It is the time of year when our garden birds need food for
survival – food that predator birds, cats and squirrels cannot reach.
On a
suspended sunflower feeder, when a pigeon learned how to balance on the side of
it and extract the seeds, I added a painted plywood disc, positioned so that
these large birds were unable to raise their wings high enough for landing or
take-off. It worked.
Now the
problem was how to allow birds to enjoy my winter mixture (stale bread soaked
and squeezed dry, with bran, currants, pounded peanuts and melted lard) and
protect the food from marauding squirrels.
So the
latest device is a bought wire tube, made for commercially-produced, fat ball
food, with my addition of anti-pigeon spikes pointing upward through the lid
and downward from its base. The theory is that squirrels will be unable to
approach it descending from above or jumping up to it from below.

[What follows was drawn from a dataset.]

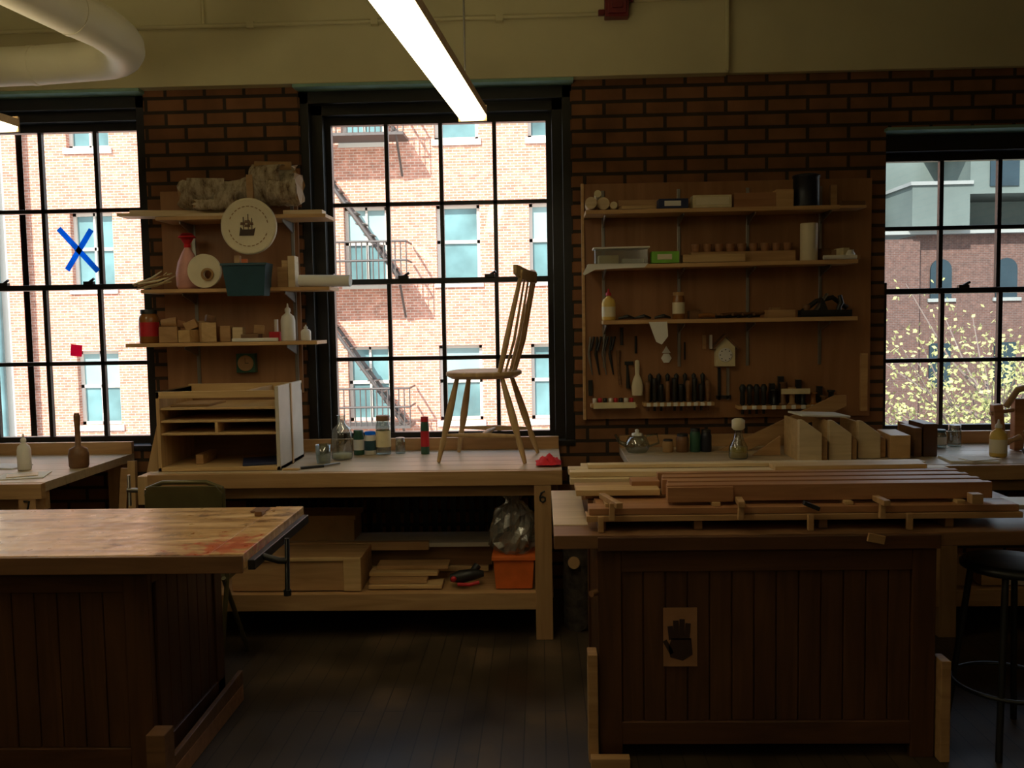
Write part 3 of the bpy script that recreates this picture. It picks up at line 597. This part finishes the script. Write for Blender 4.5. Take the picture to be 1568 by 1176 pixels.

It is a rather frightening,
medieval-looking kind of torture device that the birds will have to get used
to.
This new addition has been placed
with other feeders of sunflower seeds, peanuts, niger seeds, dried maggots and hemp
seed. In London
I have an arbour from which to hang such contraptions. There the latest device
will stay until birds start to demand food from it. Then it will be re-located
to just outside the kitchen window, where we can obtain a better look at our
avian friends.
In the country I made an elaborate
double cage atop a greased scaffold pole. One cage of vertical wooden dowel
rods had the bars 1” apart for small birds to push through for the food inside,
and the other 1 ½” apart for larger birds. Some of the bars could be raised for
me to place the food inside.
On a drained platform, as part of
the cage contraption, curtain wire, with screw eyes and hooks held down
carcasses, half apples and scraps.
This
arrangement worked so well that I wrote a piece on it for the Financial Times in 1987.
The 1” and
1 ½” gaps in the above cages are useful sizes to remember as they are the same
for the holes in home-made bird boxes of skip-gathered timber. The sides and
top of these boxes are best screwed together. With the lower part hinged, the
nesting material can be taken out in the autumn and the inside sprayed with
bleach (to kill off any resident mites that might lurk there).
These boxes
can be screwed to a tree, but are best positioned on a north, east, or west
wall (not south) above the reach of cats.